• _What is expected_
Beginning with the line that contains "Write part 4" and ending with the line that contains "shrub(506, 317, 34, 24, 'low", reproduce each line exactly; include both and add nothing.

• _Exercise material_
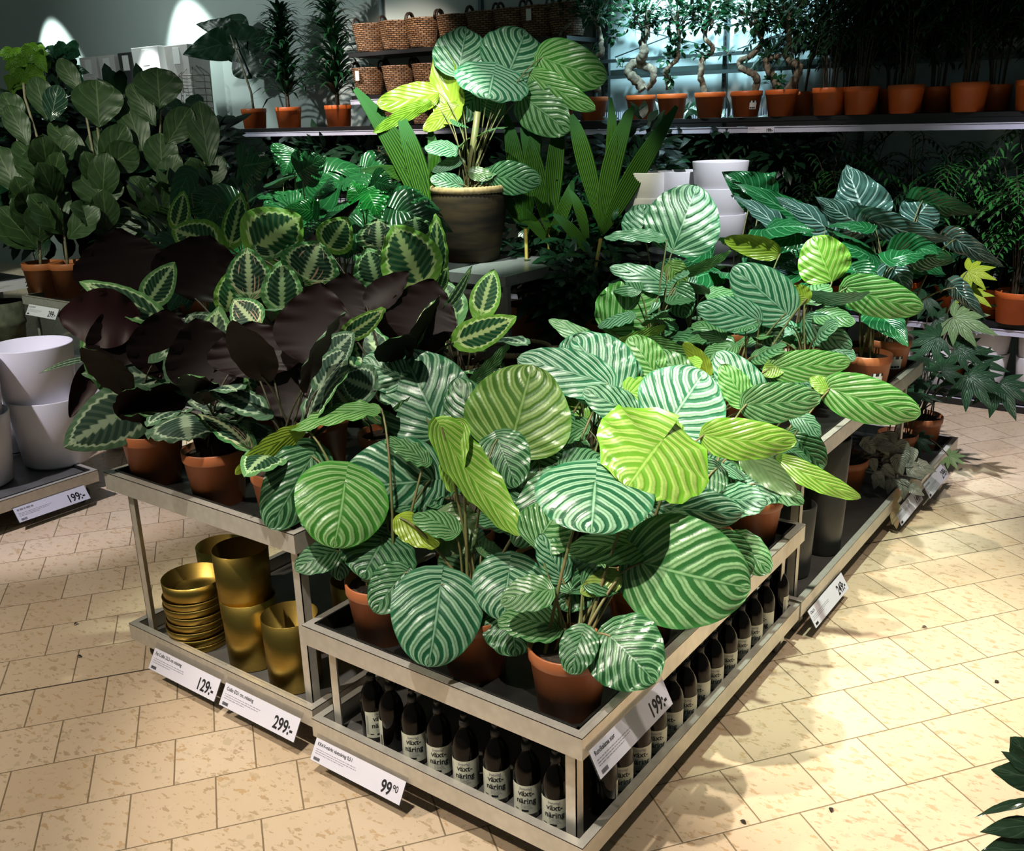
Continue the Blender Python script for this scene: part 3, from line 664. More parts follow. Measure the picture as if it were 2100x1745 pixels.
for px,w_,h,mat,l,t_ in ((175,.36,.84,'stone','pale grey tall square planter, leftmost of the row on the far shelf',.8),(212,.34,.84,'stone','pale grey tall square planter, second from the left on the far shelf',.8),
   (250,.30,.85,'stone_d','charcoal tall square planter beside the glaring white one',.8),(303,.52,.88,'stone_w','broad white square planter lit by a spotlight',.85),(362,.42,.87,'stone','grey square planter right of the glaring white one',.9)):
    box_planter(hy(px,120,5.4).x,zs,w_,h,mat,l,t_,1)
# wire cloches
r=thing('wire_cloche',(hy(398,150,5.5).x,5.5,1.93),'dark wire cage plant stand beside the grey square planter','cage')
b=MB()
for k in range(9):
    b.tube([V((.17*math.cos(2*PI*i/16),.17*math.sin(2*PI*i/16),.07*k+.05)) for i in range(17)],.004,5)
for k in range(8):
    a=2*PI*k/8; b.tube([V((.17*math.cos(a),.17*math.sin(a),0)),V((.17*math.cos(a),.17*math.sin(a),.62)),V((.05*math.cos(a),.05*math.sin(a),.72))],.004,5)
b.build('wire_frame',M['wire'],r)
q=MB(); q.box(.0,-.176,.30,.04,-.172,.42); q.build('paper_tag',M['sticker'],r)
# ---------------------------------------------------------------- leaves
def prof_orb(v): return max(0,math.sin(PI*v**.80))**.50
def prof_med(v): return max(0,math.sin(PI*v**.88))**.68*(1-.15*v)
def prof_heart(v): return max(0,math.sin(PI*v**.52))**.80*(1-v)**.12
def prof_fid(v): return max(.0,math.sin(PI*v**1.7))**.6*.82+.22*max(0,math.sin(PI*v**.8))
def prof_lance(v): return max(0,math.sin(PI*v**.8))
PROF={'orb':prof_orb,'med':prof_med,'heart':prof_heart,'fid':prof_fid,'lance':prof_lance,'mon':prof_heart}
def blade(shape,L,W,cord=.15,arc=.08,cup=.0,wav=.02,nw=4,seed=0,nu=7,nv=20,fold=0,side=0,curl=0):
    rnd=random.Random(seed); ph=[rnd.random()*6.28 for _ in range(4)]; f=PROF[shape]; vs_=[];uv=[];fs=[]
    if shape=='mon': nu,nv=12,40
    wm=max(f(j/40) for j in range(41))
    for j in range(nv+1):
        v=j/nv; v=v if shape=='mon' else (1-math.cos(PI*v))/2*.6+v*.4
        hw=W/2*f(v)/wm
        for i in range(-nu,nu+1):
            u=i/nu; a=abs(u)
            x=u*hw; y=L*v-cord*L*a**1.4*(1-v)**2.2
            y+=L*.06*a*math.sin(PI*v)*-1 if shape!='lance' else 0
            z=arc*L*4*v*(1-v)+cup*hw*a*a+fold*hw*a
            z+=wav*W*a**2.2*(math.sin(2*PI*nw*v+ph[0 if u<0 else 1])+.5*math.sin(2*PI*nw*1.9*v+ph[2 if u<0 else 3]))
            z+=side*hw*u*a
            z-=curl*L*max(0,v-.6)**2*4
            vs_.append(V((x,y,z))); uv.append((u*.5+.5,v))
    n=2*nu+1
    for j in range(nv):
        for i in range(n-1):
            if shape=='mon':
                u=abs((i+.5)/nu-1); v=(j+.5)/nv; q=v-.45*u
                if u>.42 and .0<q<.8 and math.sin(2*PI*q*5.2+.6*(i<nu))>.62 and u>.30+.25*abs(math.sin(7*q)): continue
            a=j*n+i; fs.append((a,a+1,a+n+1,a+n))
    return vs_,fs,uv
def blade_mesh(name,mat,*a,**k):
    v,f,uv=blade(*a,**k); me=mesh(name,v,f,True,uv); me.materials.append(mat); return me
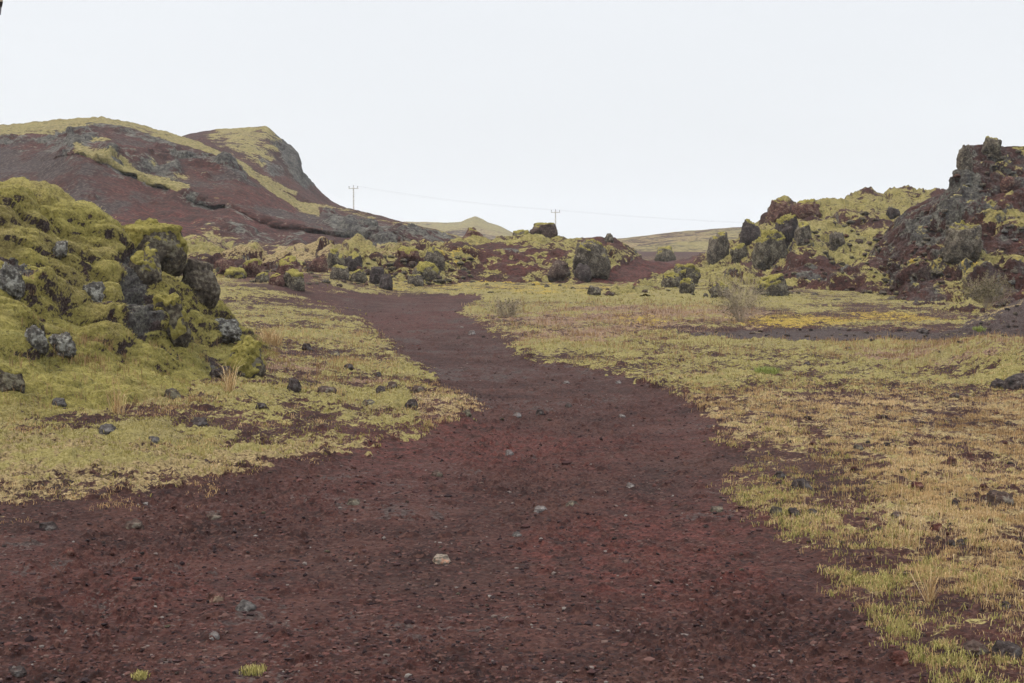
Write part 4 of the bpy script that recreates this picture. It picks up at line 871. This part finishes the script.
shrub(740, 321, 44, 48, 'bare twiggy fan shaped shrub standing on the flat before the right slope', 26, 700)
shrub(986, 308, 38, 38, 'grey olive bushy shrub at the foot of the dark crag', 26, 2600)
shrub(506, 317, 34, 24, 'low thin grey shrub at the right edge of the far end of the track', 22, 300)

# ------------------------------------------------------------------ utility poles and wires
def box(c, s):
    x, y, z = c; a, b, d = (v / 2 for v in s)
    V_ = np.array([[x + i * a, y + j * b, z + k * d] for k in (-1, 1) for i, j in ((-1, -1), (1, -1), (1, 1), (-1, 1))])
    return V_, np.array([[3, 2, 1, 0], [4, 5, 6, 7], [0, 1, 5, 4], [1, 2, 6, 5], [2, 3, 7, 6], [3, 0, 4, 7]])
def pole(px, pytop, D, zb, label):
    x, y, zt = (float(c) for c in at(px, pytop, D)); H = zt - zb
    e = bpy.data.objects.new('utility_pole', None); COL.objects.link(e); e.location = (x, y, zb); tag(e, label, 'utility pole', 'utility poles on the skyline')
    v, q = tubes([((0, 0, -.5), (0, 0, H), .15, .11)], 10); mesh_np('pole', v, q, mat=M_WOOD, parent=e)
    v, q = box((0, -.14, H - .25), (1.7, .14, .15)); mesh_np('crossarm', v, q, mat=M_WOOD, parent=e, smooth=False)
    for s in (-.75, 0, .75):
        zz = H - .16 if s else H
        v, q = tubes([((s, -.14 if s else 0, zz), (s, -.14 if s else 0, zz + .1), .03, .03), ((s, -.14 if s else 0, zz + .1), (s, -.14 if s else 0, zz + .3), .08, .05)], 8); mesh_np('insulator', v, q, mat=M_PORC, parent=e)
    return [Vector((x + s, y - (.14 if s else 0), zt + (.14 if s else .3))) for s in (-.75, 0, .75)]
p1 = pole(353.5, 187, 250, 4.4, 'utility pole on the ridge of the left hill')
p2 = pole(555.5, 211, 262, -.2, 'utility pole behind the big skyline boulder of the knoll')
p3 = pole(830, 226, 275, -.2, 'utility pole standing behind the mossy right slope')
for A_, B_, lab in ((p1, p2, 'three thin power lines sagging between the two utility poles'), (p2, p3, 'three thin power lines running right from the middle pole behind the right slope')):
    e = bpy.data.objects.new('power_line', None); COL.objects.link(e); e.location = A_[1]; tag(e, lab, 'power line')
    for a, b in zip(A_, B_):
        pts = [a.lerp(b, i / 16) - Vector((0, 0, .5 * 4 * (i / 16) * (1 - i / 16))) - A_[1] for i in range(17)]
        v, q = tubes([(p[:], r[:], .0035, .0035) for p, r in zip(pts[:-1], pts[1:])], 4); mesh_np('wire', v, q, mat=M_METAL, parent=e)

# a drooping dead branch whose tip dips into the upper left corner
def branch():
    tip = np.array([float(c) for c in at(.5, 15, 11.)]); k = np.array([float(c) for c in at(1., 2, 11.)]); a = np.array([float(c) for c in at(-5, -25, 11.)]); b = np.array([float(c) for c in at(-90, -40, 11.)]); c_ = np.array([float(c) for c in at(-170, 100, 11.)]); d = np.array([float(c) for c in at(-180, 330, 11.3)])
    root = d - np.array([0, 0, .6]); e = bpy.data.objects.new('dead_branch', None); COL.objects.link(e); e.location = root; tag(e, 'dark bare twig tip drooping into the upper left corner', 'branch')
    v, q = tubes([(d - root - np.array([0, 0, .6]), c_ - root, .03, .022), (c_ - root, b - root, .022, .016), (b - root, a - root, .016, .014), (a - root, k - root, .014, .016)], 8); mesh_np('stem', v, q, mat=M_TWIG, parent=e)
    v, q = tubes([(k - root, k - root + (tip - k) * .4, .016, .009), (k - root + (tip - k) * .4, tip - root, .006, .003)], 6); mesh_np('twig_tip', v, q, mat=R_DARK, parent=e)
branch()

# ------------------------------------------------------------------ light, sky, air
EL, AZ = math.radians(56), math.radians(-75)
w = bpy.data.worlds.new('World'); S.world = w; w.use_nodes = True; t = w.node_tree; t.nodes.clear()
N = lambda k: t.nodes.new(k); L = t.links.new
out = N('ShaderNodeOutputWorld'); bg = N('ShaderNodeBackground'); bg.inputs[1].default_value = .1; L(bg.outputs[0], out.inputs[0])
sky = N('ShaderNodeTexSky'); sky.sky_type = 'NISHITA'; sky.sun_disc = False; sky.sun_elevation = EL; sky.sun_rotation = AZ; sky.air_density = 1.; sky.dust_density = 4.
tc = N('ShaderNodeTexCoord'); sp = N('ShaderNodeSeparateXYZ'); L(tc.outputs['Generated'], sp.inputs[0])
rmp = N('ShaderNodeMapRange'); L(sp.outputs[2], rmp.inputs[0]); rmp.inputs[1].default_value = .2; rmp.inputs[2].default_value = .9; rmp.inputs[3].default_value = 1.; rmp.inputs[4].default_value = 3.8
ns = N('ShaderNodeTexNoise'); ns.inputs['Scale'].default_value = 2.2; ns.inputs['Detail'].default_value = 4; mp = N('ShaderNodeMapping'); mp.inputs['Scale'].default_value = (1, 1, 3); L(tc.outputs['Generated'], mp.inputs[0]); L(mp.outputs[0], ns.inputs['Vector'])
nr = N('ShaderNodeMapRange'); L(ns.outputs['Fac'], nr.inputs[0]); nr.inputs[3].default_value = .95; nr.inputs[4].default_value = 1.05
mu = N('ShaderNodeMath'); mu.operation = 'MULTIPLY'; L(rmp.outputs[0], mu.inputs[0]); L(nr.outputs[0], mu.inputs[1])
vm = N('ShaderNodeVectorMath'); vm.operation = 'SCALE'; vm.inputs[0].default_value = (8.95, 9.2, 9.55); L(mu.outputs[0], vm.inputs['Scale'])
mx = N('ShaderNodeMix'); mx.data_type = 'RGBA'; mx.inputs[0].default_value = .92; L(sky.outputs[0], mx.inputs[6]); L(vm.outputs[0], mx.inputs[7]); L(mx.outputs[2], bg.inputs[0])
sun = bpy.data.lights.new('sun', 'SUN'); sun.energy = 2.5; sun.angle = math.radians(16); sun.color = (1, .88, .70)
so = bpy.data.objects.new('sun', sun); COL.objects.link(so)
# sun_rotation turns clockwise from +Y seen from above; same direction for the lamp
dirv = Vector((math.sin(AZ) * math.cos(EL), math.cos(AZ) * math.cos(EL), math.sin(EL))); so.rotation_euler = dirv.to_track_quat('Z', 'Y').to_euler()
hz = bpy.data.materials.new('haze'); hz.use_nodes = True; ht = hz.node_tree; ht.nodes.clear(); ho = ht.nodes.new('ShaderNodeOutputMaterial'); hv = ht.nodes.new('ShaderNodeVolumePrincipled')
hv.inputs['Color'].default_value = (.9, .95, 1, 1); hv.inputs['Density'].default_value = .00033; hv.inputs['Anisotropy'].default_value = .2; ht.links.new(hv.outputs[0], ho.inputs['Volume'])
HZ = True
if HZ:
    v, q = box((0, 440, 11.), (3000, 960, 27)); tag(mesh_np('haze', v, q, mat=hz, smooth=False), 'thin pale haze in the air', 'haze', kind='stuff')
S.cycles.volume_bounces = 1; S.cycles.max_bounces = 6; S.cycles.diffuse_bounces = 3; S.cycles.use_denoising = True
S.view_settings.view_transform = 'Standard'; S.view_settings.look = 'None'; S.view_settings.exposure = 0; S.view_settings.gamma = 1; S.view_settings.use_curve_mapping = False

• _Expected output_
Write part 4 of the bpy script that recreates this picture. It picks up at line 871. This part finishes the script.
shrub(740, 321, 44, 48, 'bare twiggy fan shaped shrub standing on the flat before the right slope', 26, 700)
shrub(986, 308, 38, 38, 'grey olive bushy shrub at the foot of the dark crag', 26, 2600)
shrub(506, 317, 34, 24, 'low thin grey shrub at the right edge of the far end of the track', 22, 300)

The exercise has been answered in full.